Given request:
Search the material for the string "picture", then return every line where it is found.

Records provided:
§

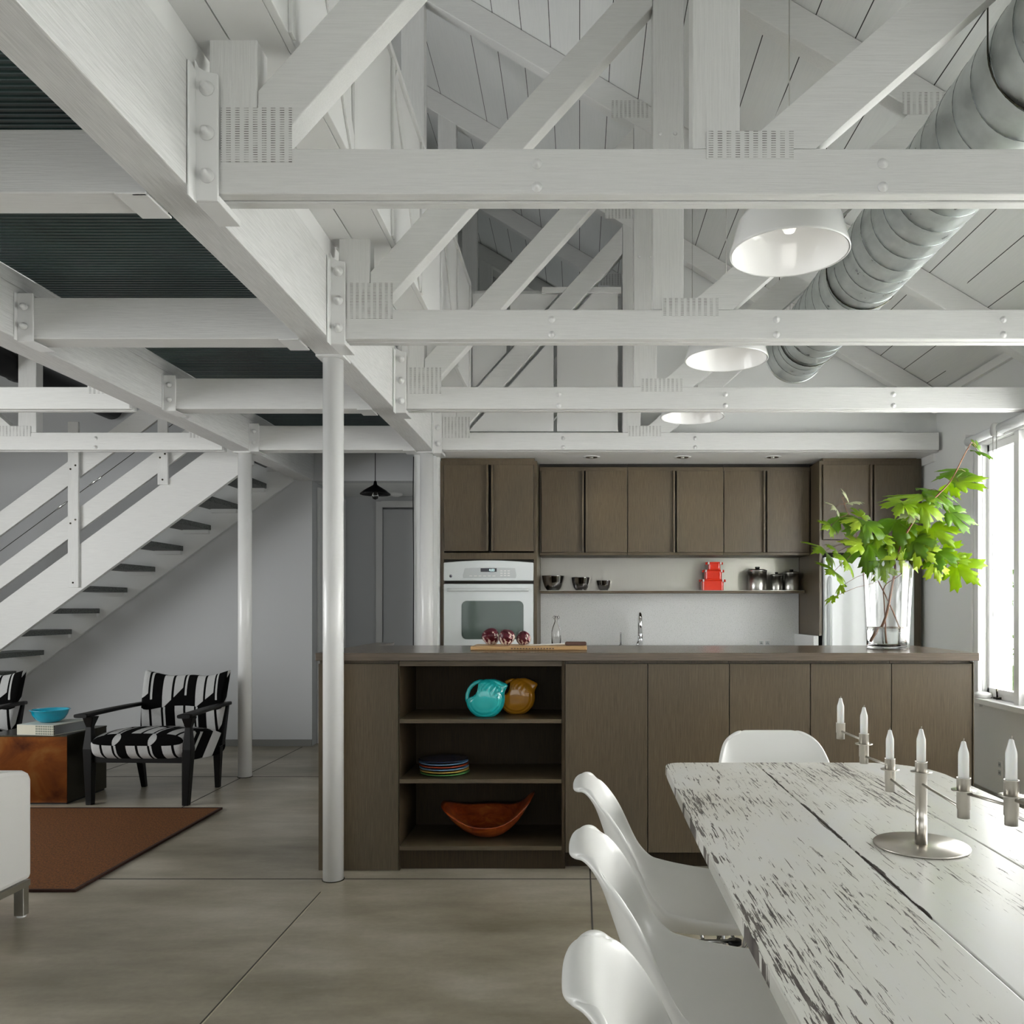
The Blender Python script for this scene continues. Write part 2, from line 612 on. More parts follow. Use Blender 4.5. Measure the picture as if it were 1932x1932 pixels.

§

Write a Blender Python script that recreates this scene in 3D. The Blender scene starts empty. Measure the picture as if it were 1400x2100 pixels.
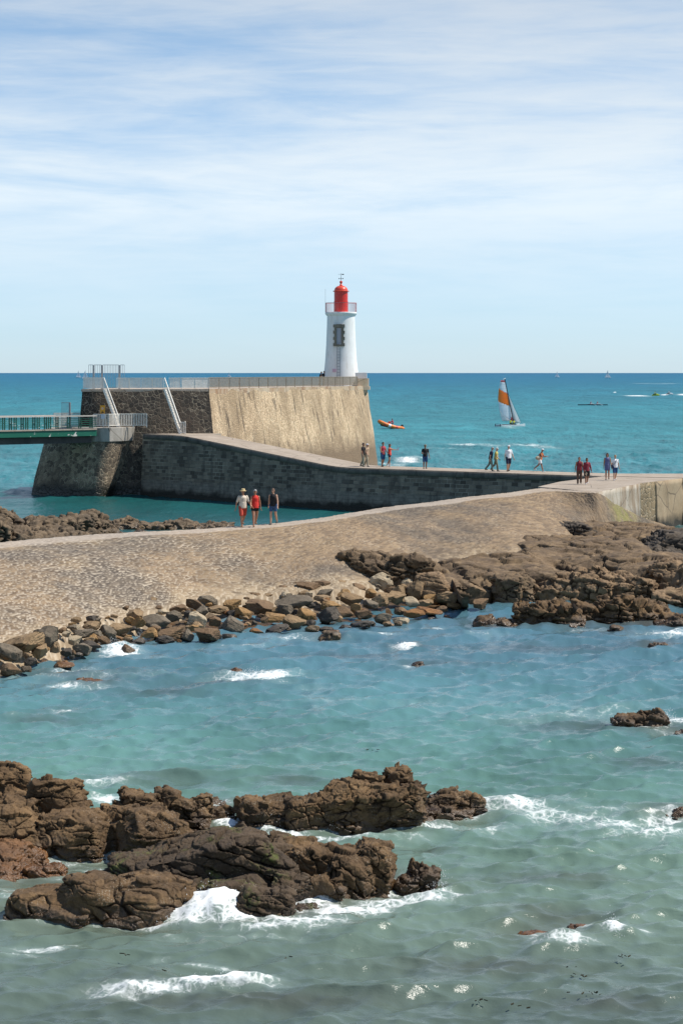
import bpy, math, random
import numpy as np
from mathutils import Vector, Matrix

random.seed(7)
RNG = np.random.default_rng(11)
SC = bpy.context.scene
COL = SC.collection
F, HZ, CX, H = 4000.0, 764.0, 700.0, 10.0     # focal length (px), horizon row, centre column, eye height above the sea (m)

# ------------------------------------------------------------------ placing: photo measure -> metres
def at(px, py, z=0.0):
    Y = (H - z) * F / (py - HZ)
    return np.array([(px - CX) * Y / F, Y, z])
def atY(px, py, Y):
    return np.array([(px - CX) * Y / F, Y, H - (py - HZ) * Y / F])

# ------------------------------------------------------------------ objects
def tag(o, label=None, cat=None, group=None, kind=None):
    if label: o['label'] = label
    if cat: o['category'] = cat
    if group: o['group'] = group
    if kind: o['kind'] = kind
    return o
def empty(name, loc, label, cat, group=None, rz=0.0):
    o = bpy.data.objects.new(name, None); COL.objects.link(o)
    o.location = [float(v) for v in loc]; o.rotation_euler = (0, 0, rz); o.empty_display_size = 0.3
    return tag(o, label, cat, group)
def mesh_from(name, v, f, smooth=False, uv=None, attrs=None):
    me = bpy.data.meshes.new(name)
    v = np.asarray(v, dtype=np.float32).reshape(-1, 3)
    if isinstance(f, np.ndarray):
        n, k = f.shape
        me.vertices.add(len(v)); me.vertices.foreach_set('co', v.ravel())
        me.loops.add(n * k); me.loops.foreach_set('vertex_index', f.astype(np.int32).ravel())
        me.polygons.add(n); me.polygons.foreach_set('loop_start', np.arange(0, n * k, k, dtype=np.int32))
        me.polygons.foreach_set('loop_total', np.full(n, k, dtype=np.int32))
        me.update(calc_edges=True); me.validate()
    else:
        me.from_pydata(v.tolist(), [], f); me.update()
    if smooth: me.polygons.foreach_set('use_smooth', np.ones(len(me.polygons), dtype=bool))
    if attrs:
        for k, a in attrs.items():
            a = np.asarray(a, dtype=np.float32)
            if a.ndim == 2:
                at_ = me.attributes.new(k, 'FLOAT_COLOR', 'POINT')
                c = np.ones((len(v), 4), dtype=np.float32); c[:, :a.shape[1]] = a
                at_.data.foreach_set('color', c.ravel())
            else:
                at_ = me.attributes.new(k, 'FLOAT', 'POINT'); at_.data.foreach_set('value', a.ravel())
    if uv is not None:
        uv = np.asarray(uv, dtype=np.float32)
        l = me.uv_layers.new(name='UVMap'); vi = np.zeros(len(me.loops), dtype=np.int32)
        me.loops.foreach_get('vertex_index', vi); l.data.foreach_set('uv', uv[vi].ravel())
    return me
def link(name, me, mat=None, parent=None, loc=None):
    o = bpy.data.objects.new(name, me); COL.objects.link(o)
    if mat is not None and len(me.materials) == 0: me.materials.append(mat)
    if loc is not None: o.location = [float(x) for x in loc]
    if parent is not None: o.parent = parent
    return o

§

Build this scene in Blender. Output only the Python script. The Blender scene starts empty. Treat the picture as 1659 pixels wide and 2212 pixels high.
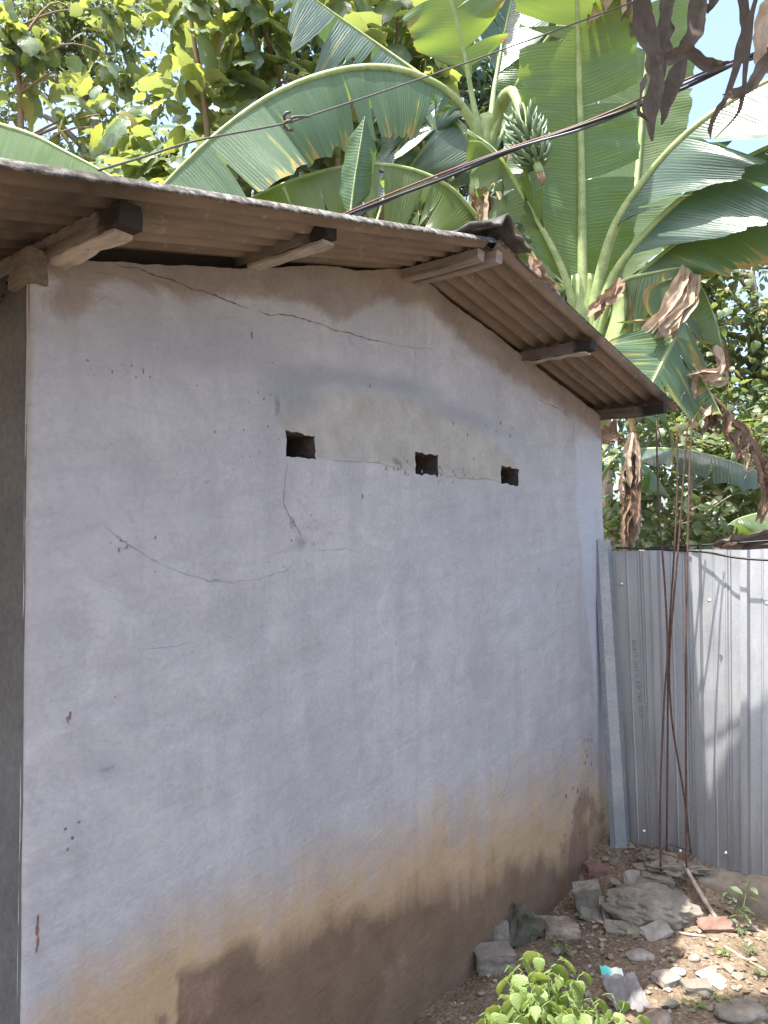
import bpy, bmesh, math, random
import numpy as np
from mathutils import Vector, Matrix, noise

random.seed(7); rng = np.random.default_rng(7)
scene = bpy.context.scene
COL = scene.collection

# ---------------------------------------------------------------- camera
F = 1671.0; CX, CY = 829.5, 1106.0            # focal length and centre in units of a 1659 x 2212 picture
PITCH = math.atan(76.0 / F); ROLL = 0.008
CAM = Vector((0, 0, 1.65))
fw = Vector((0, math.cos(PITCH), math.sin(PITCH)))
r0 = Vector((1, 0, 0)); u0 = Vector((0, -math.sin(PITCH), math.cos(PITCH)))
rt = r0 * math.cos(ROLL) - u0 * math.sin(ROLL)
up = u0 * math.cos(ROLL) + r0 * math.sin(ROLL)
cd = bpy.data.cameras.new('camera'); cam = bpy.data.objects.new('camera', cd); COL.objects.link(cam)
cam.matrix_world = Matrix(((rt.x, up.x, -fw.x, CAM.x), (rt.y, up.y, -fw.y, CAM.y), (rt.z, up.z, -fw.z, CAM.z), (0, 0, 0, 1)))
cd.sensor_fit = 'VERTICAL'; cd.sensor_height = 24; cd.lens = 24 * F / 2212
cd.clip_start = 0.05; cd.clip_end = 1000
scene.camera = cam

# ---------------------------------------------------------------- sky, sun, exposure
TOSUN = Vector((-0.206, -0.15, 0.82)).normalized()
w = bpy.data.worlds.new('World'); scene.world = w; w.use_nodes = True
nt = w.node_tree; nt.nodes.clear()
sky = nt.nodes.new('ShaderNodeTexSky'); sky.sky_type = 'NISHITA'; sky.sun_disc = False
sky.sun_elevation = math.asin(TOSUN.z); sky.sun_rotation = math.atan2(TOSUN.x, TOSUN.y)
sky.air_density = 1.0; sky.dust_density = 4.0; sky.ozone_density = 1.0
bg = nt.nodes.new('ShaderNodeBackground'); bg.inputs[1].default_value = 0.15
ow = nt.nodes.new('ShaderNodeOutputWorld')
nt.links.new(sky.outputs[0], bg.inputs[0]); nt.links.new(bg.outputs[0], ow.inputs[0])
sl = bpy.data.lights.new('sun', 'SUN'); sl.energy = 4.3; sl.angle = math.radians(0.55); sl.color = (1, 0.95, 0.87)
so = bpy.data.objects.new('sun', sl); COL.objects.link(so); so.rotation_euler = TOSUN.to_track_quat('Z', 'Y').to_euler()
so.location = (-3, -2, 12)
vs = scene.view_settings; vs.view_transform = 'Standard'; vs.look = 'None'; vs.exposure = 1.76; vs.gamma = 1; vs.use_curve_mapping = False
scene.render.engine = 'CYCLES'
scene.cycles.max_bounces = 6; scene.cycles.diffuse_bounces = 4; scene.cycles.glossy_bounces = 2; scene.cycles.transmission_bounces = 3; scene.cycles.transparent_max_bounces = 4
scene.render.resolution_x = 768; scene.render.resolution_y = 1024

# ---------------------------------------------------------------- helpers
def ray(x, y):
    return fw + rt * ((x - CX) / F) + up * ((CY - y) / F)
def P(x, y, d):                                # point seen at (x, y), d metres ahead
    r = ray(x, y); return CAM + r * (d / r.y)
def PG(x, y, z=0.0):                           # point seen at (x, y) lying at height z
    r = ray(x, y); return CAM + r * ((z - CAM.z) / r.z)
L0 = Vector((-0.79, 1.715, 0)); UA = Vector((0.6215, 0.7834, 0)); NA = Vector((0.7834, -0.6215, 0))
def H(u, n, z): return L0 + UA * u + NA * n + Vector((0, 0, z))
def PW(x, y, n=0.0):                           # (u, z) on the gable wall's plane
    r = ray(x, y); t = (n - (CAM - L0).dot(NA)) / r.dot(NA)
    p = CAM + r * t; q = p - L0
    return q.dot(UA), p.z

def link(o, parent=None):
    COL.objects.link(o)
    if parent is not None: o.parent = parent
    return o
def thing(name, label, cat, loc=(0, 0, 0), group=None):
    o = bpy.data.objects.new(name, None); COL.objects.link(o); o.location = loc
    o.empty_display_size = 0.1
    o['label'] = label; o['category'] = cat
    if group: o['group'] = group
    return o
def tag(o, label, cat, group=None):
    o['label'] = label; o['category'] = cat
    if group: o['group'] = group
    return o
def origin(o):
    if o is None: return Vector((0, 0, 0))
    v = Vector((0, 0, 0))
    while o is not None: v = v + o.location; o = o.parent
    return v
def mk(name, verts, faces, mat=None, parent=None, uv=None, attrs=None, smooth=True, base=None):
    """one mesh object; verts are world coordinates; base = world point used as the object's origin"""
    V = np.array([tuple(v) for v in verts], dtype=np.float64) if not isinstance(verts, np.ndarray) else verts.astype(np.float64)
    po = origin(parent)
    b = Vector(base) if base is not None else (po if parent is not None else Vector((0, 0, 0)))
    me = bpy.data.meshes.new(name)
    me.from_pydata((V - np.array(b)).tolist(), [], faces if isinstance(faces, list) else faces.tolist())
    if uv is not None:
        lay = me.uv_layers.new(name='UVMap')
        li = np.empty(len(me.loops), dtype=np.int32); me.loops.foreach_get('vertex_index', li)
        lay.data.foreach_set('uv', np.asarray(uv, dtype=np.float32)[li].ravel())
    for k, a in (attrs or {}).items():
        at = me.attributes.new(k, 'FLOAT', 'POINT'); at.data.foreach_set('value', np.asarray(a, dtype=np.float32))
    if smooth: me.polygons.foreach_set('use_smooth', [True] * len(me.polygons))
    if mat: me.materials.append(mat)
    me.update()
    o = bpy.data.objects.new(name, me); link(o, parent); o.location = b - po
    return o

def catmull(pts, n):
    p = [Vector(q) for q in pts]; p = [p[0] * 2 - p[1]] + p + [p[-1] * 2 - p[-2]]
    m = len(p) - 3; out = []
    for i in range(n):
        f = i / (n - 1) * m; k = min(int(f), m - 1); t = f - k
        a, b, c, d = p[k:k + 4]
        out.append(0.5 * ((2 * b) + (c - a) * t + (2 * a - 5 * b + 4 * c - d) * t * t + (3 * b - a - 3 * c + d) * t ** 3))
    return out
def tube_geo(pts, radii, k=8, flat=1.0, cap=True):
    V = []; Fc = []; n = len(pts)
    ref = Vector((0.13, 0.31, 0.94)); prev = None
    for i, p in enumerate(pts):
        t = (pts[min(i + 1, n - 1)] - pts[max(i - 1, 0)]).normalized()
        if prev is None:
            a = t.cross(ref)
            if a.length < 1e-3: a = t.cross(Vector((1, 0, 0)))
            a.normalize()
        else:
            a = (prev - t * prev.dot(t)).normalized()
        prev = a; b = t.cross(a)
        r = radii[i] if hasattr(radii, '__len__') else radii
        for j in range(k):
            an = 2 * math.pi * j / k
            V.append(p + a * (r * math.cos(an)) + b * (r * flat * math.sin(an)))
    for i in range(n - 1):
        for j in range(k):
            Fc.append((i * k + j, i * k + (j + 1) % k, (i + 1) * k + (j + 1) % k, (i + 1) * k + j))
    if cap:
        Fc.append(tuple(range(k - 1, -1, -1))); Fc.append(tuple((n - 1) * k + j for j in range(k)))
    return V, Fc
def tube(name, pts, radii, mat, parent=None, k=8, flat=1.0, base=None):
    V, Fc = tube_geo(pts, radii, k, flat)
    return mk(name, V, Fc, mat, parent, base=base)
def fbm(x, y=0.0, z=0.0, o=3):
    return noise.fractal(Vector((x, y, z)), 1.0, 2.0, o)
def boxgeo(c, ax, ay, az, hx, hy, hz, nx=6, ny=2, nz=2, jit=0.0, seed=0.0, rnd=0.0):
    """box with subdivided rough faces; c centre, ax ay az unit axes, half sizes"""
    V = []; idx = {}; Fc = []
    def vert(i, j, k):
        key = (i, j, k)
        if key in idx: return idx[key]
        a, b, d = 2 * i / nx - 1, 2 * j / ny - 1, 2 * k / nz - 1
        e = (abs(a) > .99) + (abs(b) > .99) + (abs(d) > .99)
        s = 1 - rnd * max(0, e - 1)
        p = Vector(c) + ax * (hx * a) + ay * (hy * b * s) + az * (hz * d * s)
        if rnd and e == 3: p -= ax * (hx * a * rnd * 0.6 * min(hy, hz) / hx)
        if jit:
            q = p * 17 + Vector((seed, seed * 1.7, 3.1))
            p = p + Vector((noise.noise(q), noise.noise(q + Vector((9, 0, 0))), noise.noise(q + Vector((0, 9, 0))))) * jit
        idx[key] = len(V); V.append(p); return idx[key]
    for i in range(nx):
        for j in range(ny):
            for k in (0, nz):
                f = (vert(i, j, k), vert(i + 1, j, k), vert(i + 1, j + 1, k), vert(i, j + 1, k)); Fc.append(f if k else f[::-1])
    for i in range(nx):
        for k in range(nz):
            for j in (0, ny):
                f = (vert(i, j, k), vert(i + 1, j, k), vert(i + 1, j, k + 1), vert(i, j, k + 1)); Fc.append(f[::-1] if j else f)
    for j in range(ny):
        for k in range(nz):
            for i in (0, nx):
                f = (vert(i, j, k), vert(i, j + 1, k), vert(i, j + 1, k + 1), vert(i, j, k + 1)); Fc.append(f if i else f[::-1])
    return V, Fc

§

Answer:
The Blender Python script for this scene continues. Write part 2, from line 612 on. More parts follow. Use Blender 4.5. Measure the picture as if it were 1932x1932 pixels.
Write a Blender Python script that recreates this scene in 3D. The Blender scene starts empty. Measure the picture as if it were 1400x2100 pixels.
Build this scene in Blender. Output only the Python script. The Blender scene starts empty. Treat the picture as 1659 pixels wide and 2212 pixels high.
F = 1671.0; CX, CY = 829.5, 1106.0            # focal length and centre in units of a 1659 x 2212 picture